It's the time of year when many schools begin registration for the upcoming school year. Before you know it, your child will be facing an all new set of academic challenges. If your child is falling behind in his class, that doesn't always mean he's not ready to advance to the next grade level. Check out these items of bare minimum academic skills your kid needs before setting foot in his next classroom.


Your 3- or 4-year-old should know how to do a few things when it comes to letters and numbers before the first day of school. Before preschool, your child should be able to:

  • Count to 10.
  • Recognize the first letter of his own name. Practice with one of our cute letter worksheets.
  • Understand and use words for objects and actions that come up regularly. To practice this, challenge your child to describe all his toys. 
  • Listen to a story.

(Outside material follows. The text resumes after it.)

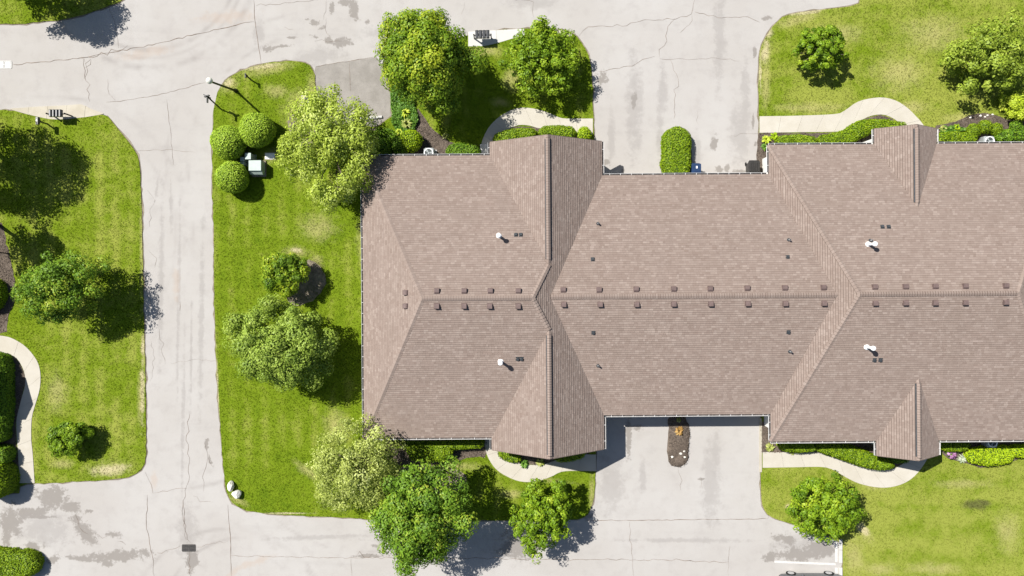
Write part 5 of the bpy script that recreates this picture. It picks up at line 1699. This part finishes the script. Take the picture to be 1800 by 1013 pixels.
boulder(405.5, 855.5, 6, 9.5, .6, 'pale elongated boulder, upper of two at the lawn corner', 4)
boulder(415.5, 869, 8.5, 8.5, .65, 'pale chunky boulder, lower of two at the lawn corner', 5)
for i, (px, py, r, lab_) in enumerate([(1196, 797, 3, 'largest pale stone on the mulch island, near its middle'), (1203, 803, 2.5, 'pale stone on the mulch island, lowest at its right side'), (1181, 803, 2.5, 'pale stone alone at the left side of the mulch island'), (1202, 793, 2, 'smallest pale stone, highest on the mulch island')]):
    o = boulder(px, py, r, r * .8, .12, lab_, 40 + i); o.name = 'stone'; o['group'] = 'stones on the mulch island'; o['category'] = 'stone'; o.location.z = .17
for i, (px, py, r, lab_) in enumerate([(1723, 204, 2.2, 'second pale stone from the left on the upper right mulch edge'), (1731, 206, 2, 'third pale stone from the left on the upper right mulch edge'), (1735, 203, 2, 'fourth pale stone from the left on the upper right mulch edge'), (1744, 202, 2, 'rightmost pale stone on the upper right mulch edge'), (1705, 207, 2, 'leftmost pale stone on the upper right mulch edge')]):
    o = boulder(px, py, r, r * .8, .1, lab_, 50 + i); o.name = 'stone'; o['group'] = 'stones on the right mulch edge'; o['category'] = 'stone'; o.location.z = .09


def drain(px, py, label, mat, fmat, w=.92, d=.46):
    c = W(px, py); root = thing('storm_drain', (c.x, c.y, .0), label, 'drain')
    mb = MB()
    for x, y, a, b in ((0, d / 2, w, .06), (0, -d / 2, w, .06), (-w / 2, 0, .06, d - .06), (w / 2, 0, .06, d - .06), (0, 0, .06, d - .06)): mb.box((x, y, .013), (a, b, .02))
    mb.build('frame', fmat, root)
    mb = MB(); mb.poly([(-w / 2, -d / 2, .009), (w / 2, -d / 2, .009), (w / 2, d / 2, .009), (-w / 2, d / 2, .009)]); mb.build('pit', M['black'], root)
    for s in (-1, 1):
        mb = MB()
        for i in range(5): mb.box((s * w / 4 + (i - 2) * .075, 0, .014), (.035, d - .08, .016))
        mb.box((s * w / 4, 0, .0165), (w / 2 - .1, .04, .018)); mb.build('grate', mat, root)


drain(332, 963.5, 'dark iron double storm drain in the lower road', M['iron'], M['iron'])
drain(8, 114, 'white framed double storm drain at the left edge of the road', M['galv'], M['white_pad'], 1.0, .5)

# wheeled bins
def bin_(px, py, w, d, h, label, mat, rib, lab):
    c = W(px, py, h); root = thing('wheeled_bin', (c.x, c.y, .004), label, 'bin')
    mb = MB(); mb.box((0, 0, h / 2 + .03), (w, d, h - .06), taper=.78, bev=.05); mb.build('body', mat, root)
    mb = MB(); mb.box((0, .0, h + .03), (w * 1.08, d * 1.06, .06), bev=.03)
    if rib:
        for i in range(5): mb.box(((i - 2) * w * .2, -.03, h + .09), (w * .11, d * .86, .07), bev=.015)
    else:
        mb.box((0, -.05, h + .068), (w * .7, d * .55, .02), bev=.02)
    lid = mb.build('lid', mat, root)
    mb = MB(); mb.tube([(-w * .42, d * .57, h - .06), (w * .42, d * .57, h - .06)], .022, 8); mb.build('handle', mat, root)
    for s in (-1, 1):
        mb = MB(); mb.tube([(s * w * .38, d * .4, .12), (s * w * .46, d * .4, .12)], .12, 12); mb.build('wheel', M['tyre'], root)
    if lab:
        mb = MB(); mb.box((.01, .1, h + .085), (.10, .16, .012)); mb.build('sticker', M['white'], lid)


bin_(1224, 297, .60, .66, 1.0, 'navy blue wheeled bin with white sticker beside the driveway hedge', M['blue'], False, True)
bin_(1325.5, 293, .72, .74, .95, 'charcoal wheeled bin with ribbed lid beside the white stoop', M['bin'], True, False)


def aircon(px, py, label, z=.62, r=.30):
    c = W(px, py, z); root = thing('air_conditioner', (c.x, c.y, .10), label, 'air conditioner')
    mb = MB(); mb.box((0, 0, z / 2), (.74, .74, z), bev=.08); mb.build('cabinet', M['ac'], root)
    mb = MB(); mb.torus((0, 0, z + .02), r, .035, 24, 6); mb.build('fan_ring', M['white'], root)
    mb = MB(); mb.lathe((0, 0, z + .004), [(r * .98, 0), (r * .97, .008)], 20); g_ = mb.build('fan_well', M['ac_dark'], root)
    mb = MB()
    for i in range(3):
        a = i * 2.094
        q = [Vector((math.cos(a + t) * rr_, math.sin(a + t) * rr_, z + .02 + t * .02)) for t, rr_ in ((0, .05), (-.15, r * .9), (.5, r * .9), (.6, .05))]
        mb.poly(q)
    mb.lathe((0, 0, z + .018), [(.07, 0), (.06, .03)], 10); mb.build('fan_blades', M['ac'], g_)


aircon(754, 269.5, 'round topped air conditioner at the upper left eave by the mulch')
aircon(1738, 249, 'air conditioner on a white pad at the upper right eave')
aircon(751, 769.5, 'air conditioner almost hidden under the lower left eave')
aircon(1743, 777.5, 'shaded air conditioner under the lower right eave, behind the lime hedge')

# plant hook at the left edge
b = W(13, 446); hk = thing('plant_hook', (b.x, b.y, LZ), 'thin black metal plant hook at the left edge of the mulch', 'plant hook')
for dx, hh in ((0, 1.1), (.12, .75)):
    mb = MB(); mb.tube([(dx, 0, -.05), (dx - .05, .05, hh * .9), (dx - .12, .12, hh), (dx - .25, .16, hh * .97), (dx - .32, .17, hh * .85)], .028, 6); mb.build('rod', M['black'], hk)


# parked car, mostly beyond the lower edge
def car():
    y0 = W(0, 1004).y; c = W(1420, 1004)
    root = thing('parked_car', (c.x, y0 - .92, .004), 'grey car parked in the bay at the lower right, cut off by the frame', 'car')
    L, Wd = 2.2, .90
    sec = [(-2.2, .42, .62, .80), (-2.0, .30, .80, .88), (-1.2, .24, .88, .9), (0, .22, .92, .9), (1.1, .24, .95, .9), (1.9, .3, .93, .88), (2.15, .45, .8, .8)]
    mb = MB()
    mb.loft([[(x, -w, zb + .05), (x, -w * .9, zb), (x, w * .9, zb), (x, w, zb + .05), (x, w * 1.0, zt - .2), (x, w * .93, zt), (x, -w * .93, zt), (x, -w, zt - .2)] for x, zb, zt, w in sec])
    bd = mb.build('body', M['car'], root)
    mb = MB(); mb.loft([[(-1.1, -.8, .9), (-1.1, .8, .9), (1.75, .8, .95), (1.75, -.8, .95)], [(-.35, -.64, 1.42), (-.35, .64, 1.42), (1.15, .64, 1.44), (1.15, -.64, 1.44)]]); mb.build('cabin_glass', M['glass'], root)
    mb = MB(); mb.loft([[(-.38, -.66, 1.415), (-.38, .66, 1.415), (1.18, .66, 1.435), (1.18, -.66, 1.435)], [(-.3, -.6, 1.47), (-.3, .6, 1.47), (1.1, .6, 1.48), (1.1, -.6, 1.48)]]); mb.build('roof_panel', M['car'], root)
    for x in (-1.32, 1.32):
        for s in (-1, 1):
            mb = MB(); mb.tube([(x, s * .70, .33), (x, s * .93, .33)], .33, 20); wh = mb.build('wheel', M['tyre'], root)
            mb = MB(); mb.tube([(x, s * .92, .33), (x, s * .945, .33)], .22, 16); mb.build('rim', M['rim'], wh)
    for s in (-1, 1):
        mb = MB(); mb.box((-2.1, s * .62, .66), (.16, .34, .14), bev=.03); mb.build('headlight', M['white'], root)
        mb = MB(); mb.box((-.75, s * .99, .98), (.12, .2, .13), bev=.03); mb.build('mirror', M['car'], root)


car()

Try reading him a story and ask questions about it.


Preschool isn't an option for every child, but whether your child attends or not, there are certain things he should be able to do. Before kindergarten, your child should be able to:

  • Tell a story, real or fiction. He can describe the events of a television show, make up a story, or just tell you about his day.
  • Recognize his own name when it is written down.
  • Understand age-appropriate stories when they are read aloud. 
  • Use pencils or crayons. Check out these letter tracing worksheets that can help build your child's fine motor skills.

First Grade

First grade marks a sharp increase of serious academic rigor. Nap time is no more! Before first grade, your child should be able to:

  • Count to 20 and recognize individual numbers. These simple dot-to-dots are a fun way to practice numbers.
  • Know the entire alphabet.
  • Hold a book correctly and read from left to right.
  • Compare groups of objects and be able to say if one has more, less or the same amount as the other. 

Second Grade

Now that children are used to a school schedule and desk work, the learning really ramps up. Before second grade, your child should be able to: 

  • Sound out unfamiliar words.
  • Recognize the similarities and differences between two objects. 
  • Know if something is alive or not.
  • Know how to tell time on a clock and a calendar. Check out these worksheets on telling time.
  • Know how to count money.

Third Grade

Third grade is a huge year for new concepts, such as multiplication, division and deeper reading comprehension. Before third grade, your child should be able to:

  • Be comfortable adding and subtracting two- and three-digit numbers. If your kid needs more practice, use this set of two-digit addition worksheets.
  • Read with less "choppiness" and correct himself while reading.
  • Accurately summarize stories.
  • Use a ruler and measure cups accurately. Let him help you cook!
  • Use a map.

Fourth Grade

Your kid shouldn't expect as much hand holding from the teacher as he enters fourth grade. Help him take more ownership over his academic life. Before fourth grade, your child should be able to:

  • Understand how punctuation can add meaning to text. 
  • Make predictions about a story while reading.
  • Identify parts of speech, specifically nouns, verbs, adjectives and adverbs. This set of adjective worksheets can help.
  • Know the basic multiplication tables. Flashcards are great for this one. 

Fifth Grade

It's the last year of elementary school. Make it count! Before fifth grade, your child should be able to: 

  • Solve long division problems. Here are some fun division worksheets for more practice.
  • Use proper punctuation when writing. 
  • Easily read and understand directions without outside help.
  • Accurately record observations in science. 
  • Use problem solving techniques to solve math word problems.

It's never a bad idea to take an active role in your child's education. You can be more than the homework police and the supplier of pencils, and repeating a grade isn't very fun to think about—for you or your kid. Help your child stay up to speed so he can start fresh next year.